# Start of Supplied material

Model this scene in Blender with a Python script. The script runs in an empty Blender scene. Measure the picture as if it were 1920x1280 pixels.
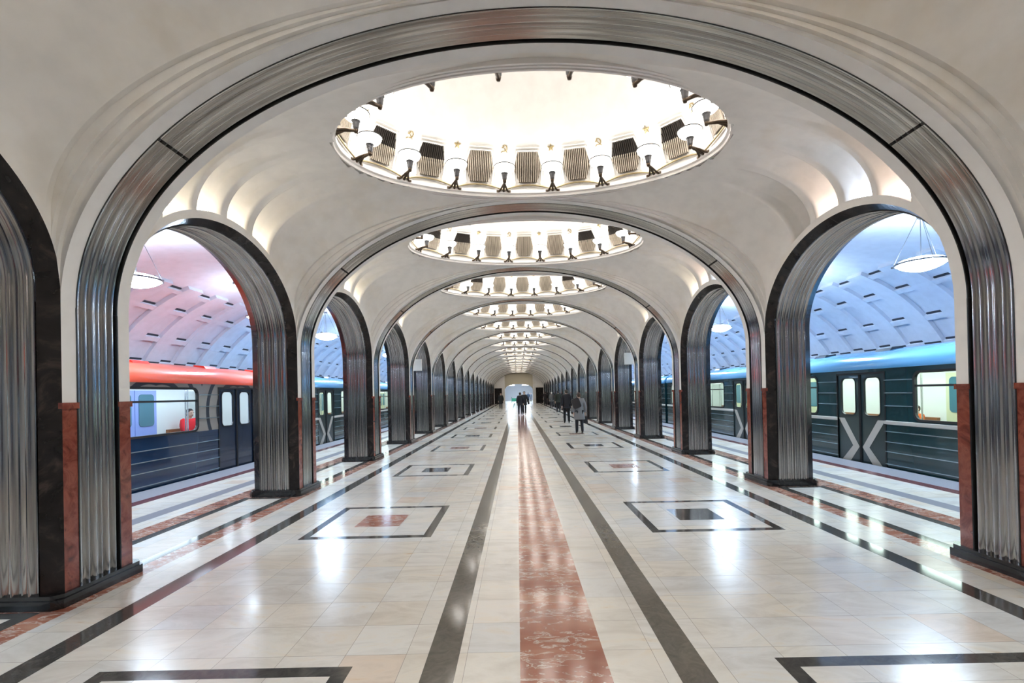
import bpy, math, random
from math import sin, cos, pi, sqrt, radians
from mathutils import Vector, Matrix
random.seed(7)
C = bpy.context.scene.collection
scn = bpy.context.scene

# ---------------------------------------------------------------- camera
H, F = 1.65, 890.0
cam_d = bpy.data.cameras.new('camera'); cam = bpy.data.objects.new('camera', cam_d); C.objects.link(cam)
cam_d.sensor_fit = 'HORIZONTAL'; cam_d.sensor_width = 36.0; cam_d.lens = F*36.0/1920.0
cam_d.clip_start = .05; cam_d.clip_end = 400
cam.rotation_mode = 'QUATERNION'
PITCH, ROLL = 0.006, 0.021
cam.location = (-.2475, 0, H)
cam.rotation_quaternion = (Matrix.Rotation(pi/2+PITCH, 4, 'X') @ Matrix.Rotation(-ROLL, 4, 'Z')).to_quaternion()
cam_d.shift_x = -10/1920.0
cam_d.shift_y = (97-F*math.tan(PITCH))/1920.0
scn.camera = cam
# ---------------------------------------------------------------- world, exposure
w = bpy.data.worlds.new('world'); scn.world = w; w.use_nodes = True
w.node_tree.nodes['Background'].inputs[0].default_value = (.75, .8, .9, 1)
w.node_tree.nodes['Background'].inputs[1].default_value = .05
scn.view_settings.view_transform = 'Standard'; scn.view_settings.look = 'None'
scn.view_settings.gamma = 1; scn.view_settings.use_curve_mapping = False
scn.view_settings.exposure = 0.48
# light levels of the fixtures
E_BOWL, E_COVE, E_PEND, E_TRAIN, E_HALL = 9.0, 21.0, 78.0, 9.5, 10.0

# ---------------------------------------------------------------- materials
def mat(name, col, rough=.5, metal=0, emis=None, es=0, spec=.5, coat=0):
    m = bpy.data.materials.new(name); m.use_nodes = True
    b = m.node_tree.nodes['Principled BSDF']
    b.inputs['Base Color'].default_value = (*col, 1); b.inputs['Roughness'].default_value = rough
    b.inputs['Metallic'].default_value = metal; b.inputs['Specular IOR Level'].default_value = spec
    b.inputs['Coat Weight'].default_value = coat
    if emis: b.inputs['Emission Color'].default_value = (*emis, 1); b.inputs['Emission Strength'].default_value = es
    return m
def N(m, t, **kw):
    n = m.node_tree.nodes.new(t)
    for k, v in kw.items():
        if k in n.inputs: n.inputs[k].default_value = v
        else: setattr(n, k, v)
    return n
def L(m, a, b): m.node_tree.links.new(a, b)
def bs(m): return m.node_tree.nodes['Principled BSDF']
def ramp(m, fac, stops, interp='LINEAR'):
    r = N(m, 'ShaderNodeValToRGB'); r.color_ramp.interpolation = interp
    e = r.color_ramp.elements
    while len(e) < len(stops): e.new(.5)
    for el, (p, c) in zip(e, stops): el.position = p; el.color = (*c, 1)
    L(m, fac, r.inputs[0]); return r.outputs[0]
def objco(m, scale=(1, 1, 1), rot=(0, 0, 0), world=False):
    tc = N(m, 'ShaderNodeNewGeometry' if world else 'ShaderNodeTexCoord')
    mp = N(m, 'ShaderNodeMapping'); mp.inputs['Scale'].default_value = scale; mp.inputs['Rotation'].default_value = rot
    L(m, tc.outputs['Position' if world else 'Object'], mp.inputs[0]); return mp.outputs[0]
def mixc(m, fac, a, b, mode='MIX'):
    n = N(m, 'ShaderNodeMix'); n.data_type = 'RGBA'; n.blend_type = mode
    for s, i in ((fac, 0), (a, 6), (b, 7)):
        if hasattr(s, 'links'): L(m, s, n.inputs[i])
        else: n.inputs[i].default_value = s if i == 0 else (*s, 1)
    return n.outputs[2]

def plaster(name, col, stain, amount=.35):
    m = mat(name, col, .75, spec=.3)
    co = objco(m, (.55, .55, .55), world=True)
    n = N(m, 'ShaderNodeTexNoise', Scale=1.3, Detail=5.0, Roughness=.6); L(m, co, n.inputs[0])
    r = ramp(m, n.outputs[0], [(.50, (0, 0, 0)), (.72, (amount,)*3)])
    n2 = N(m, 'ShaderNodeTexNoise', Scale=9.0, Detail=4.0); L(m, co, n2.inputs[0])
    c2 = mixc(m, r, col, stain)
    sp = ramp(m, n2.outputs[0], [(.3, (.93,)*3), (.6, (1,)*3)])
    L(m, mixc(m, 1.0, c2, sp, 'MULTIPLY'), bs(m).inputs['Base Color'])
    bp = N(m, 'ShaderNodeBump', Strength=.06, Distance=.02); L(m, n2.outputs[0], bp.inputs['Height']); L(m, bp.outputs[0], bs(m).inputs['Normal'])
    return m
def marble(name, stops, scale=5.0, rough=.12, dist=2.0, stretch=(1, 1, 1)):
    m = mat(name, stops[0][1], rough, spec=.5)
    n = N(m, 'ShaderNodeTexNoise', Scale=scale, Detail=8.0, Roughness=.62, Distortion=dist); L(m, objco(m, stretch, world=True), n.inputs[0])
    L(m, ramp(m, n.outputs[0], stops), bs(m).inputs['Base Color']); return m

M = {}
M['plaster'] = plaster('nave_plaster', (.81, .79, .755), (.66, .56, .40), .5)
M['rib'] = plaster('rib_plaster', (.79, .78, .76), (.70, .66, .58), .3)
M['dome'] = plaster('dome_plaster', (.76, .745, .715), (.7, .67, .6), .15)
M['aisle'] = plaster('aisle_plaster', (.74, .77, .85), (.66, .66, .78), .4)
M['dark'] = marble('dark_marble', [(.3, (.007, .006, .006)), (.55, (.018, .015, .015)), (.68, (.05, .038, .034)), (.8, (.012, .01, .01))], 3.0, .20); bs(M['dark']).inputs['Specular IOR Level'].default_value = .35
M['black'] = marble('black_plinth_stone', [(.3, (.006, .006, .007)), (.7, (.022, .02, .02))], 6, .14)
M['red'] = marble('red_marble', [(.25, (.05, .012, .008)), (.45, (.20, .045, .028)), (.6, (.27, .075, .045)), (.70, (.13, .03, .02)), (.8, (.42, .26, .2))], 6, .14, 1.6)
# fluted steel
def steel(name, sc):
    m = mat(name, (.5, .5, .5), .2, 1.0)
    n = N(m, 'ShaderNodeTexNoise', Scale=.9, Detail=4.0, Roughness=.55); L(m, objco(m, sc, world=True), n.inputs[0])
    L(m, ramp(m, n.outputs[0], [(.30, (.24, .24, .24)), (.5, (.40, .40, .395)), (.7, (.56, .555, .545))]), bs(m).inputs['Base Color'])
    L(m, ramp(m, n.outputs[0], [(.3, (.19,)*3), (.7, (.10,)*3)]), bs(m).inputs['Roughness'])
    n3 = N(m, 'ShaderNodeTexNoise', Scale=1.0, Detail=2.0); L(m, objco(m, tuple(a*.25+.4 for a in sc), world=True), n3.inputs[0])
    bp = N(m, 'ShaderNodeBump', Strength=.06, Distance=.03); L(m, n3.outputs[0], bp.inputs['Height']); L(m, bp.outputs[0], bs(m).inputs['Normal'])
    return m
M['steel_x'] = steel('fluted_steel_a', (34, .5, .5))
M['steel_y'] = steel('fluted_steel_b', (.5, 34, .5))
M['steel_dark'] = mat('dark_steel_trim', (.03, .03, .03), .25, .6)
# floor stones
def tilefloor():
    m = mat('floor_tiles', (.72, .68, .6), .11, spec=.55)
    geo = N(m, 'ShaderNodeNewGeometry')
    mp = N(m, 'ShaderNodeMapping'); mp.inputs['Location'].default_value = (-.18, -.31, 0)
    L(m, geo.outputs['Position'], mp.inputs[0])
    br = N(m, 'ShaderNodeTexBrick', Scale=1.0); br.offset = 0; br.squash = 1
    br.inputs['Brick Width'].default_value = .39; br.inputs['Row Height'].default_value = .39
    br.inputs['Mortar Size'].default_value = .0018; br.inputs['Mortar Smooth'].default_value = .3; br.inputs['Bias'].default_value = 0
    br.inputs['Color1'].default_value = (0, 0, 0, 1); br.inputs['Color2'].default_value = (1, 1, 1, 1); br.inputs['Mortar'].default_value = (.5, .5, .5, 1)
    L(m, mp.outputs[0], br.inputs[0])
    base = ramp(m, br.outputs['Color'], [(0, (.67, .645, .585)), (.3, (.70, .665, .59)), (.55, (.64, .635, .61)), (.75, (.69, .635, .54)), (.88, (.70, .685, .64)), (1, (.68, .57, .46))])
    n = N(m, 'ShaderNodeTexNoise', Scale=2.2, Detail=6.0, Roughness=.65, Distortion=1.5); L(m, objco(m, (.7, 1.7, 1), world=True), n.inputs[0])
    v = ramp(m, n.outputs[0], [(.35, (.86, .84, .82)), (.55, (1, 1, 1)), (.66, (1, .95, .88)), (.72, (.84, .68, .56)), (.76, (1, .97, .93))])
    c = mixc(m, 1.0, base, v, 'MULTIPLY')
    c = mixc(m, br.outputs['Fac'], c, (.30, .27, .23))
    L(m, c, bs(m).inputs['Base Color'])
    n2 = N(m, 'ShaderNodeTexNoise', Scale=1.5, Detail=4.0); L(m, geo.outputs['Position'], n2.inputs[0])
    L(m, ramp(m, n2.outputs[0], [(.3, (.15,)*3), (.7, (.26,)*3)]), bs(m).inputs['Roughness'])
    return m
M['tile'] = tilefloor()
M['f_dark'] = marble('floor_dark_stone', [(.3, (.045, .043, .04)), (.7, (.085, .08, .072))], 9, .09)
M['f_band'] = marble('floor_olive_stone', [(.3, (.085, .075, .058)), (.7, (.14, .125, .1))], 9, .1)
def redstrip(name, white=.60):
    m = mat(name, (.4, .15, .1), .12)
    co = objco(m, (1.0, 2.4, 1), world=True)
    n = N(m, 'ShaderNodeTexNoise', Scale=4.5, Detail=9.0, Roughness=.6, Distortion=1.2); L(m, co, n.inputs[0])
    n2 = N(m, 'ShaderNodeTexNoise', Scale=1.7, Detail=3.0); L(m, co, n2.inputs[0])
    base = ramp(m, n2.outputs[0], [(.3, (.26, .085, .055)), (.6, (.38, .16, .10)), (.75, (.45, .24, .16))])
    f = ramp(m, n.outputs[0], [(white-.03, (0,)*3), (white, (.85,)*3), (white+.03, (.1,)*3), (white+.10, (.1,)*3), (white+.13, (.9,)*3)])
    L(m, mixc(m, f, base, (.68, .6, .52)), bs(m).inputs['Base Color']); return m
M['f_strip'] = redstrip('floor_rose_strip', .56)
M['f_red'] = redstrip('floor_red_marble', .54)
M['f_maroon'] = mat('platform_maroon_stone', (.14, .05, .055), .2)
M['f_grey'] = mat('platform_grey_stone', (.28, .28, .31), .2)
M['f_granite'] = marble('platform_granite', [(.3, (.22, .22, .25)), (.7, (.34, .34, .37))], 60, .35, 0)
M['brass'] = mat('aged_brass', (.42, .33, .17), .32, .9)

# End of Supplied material

▶ _Task prompt_:
Reproduce the material above exactly, first line through the line that contains "scn = bpy.context.scene", minus the pictures.

▶ _Final answer_:
Model this scene in Blender with a Python script. The script runs in an empty Blender scene. Measure the picture as if it were 1920x1280 pixels.
import bpy, math, random
from math import sin, cos, pi, sqrt, radians
from mathutils import Vector, Matrix
random.seed(7)
C = bpy.context.scene.collection
scn = bpy.context.scene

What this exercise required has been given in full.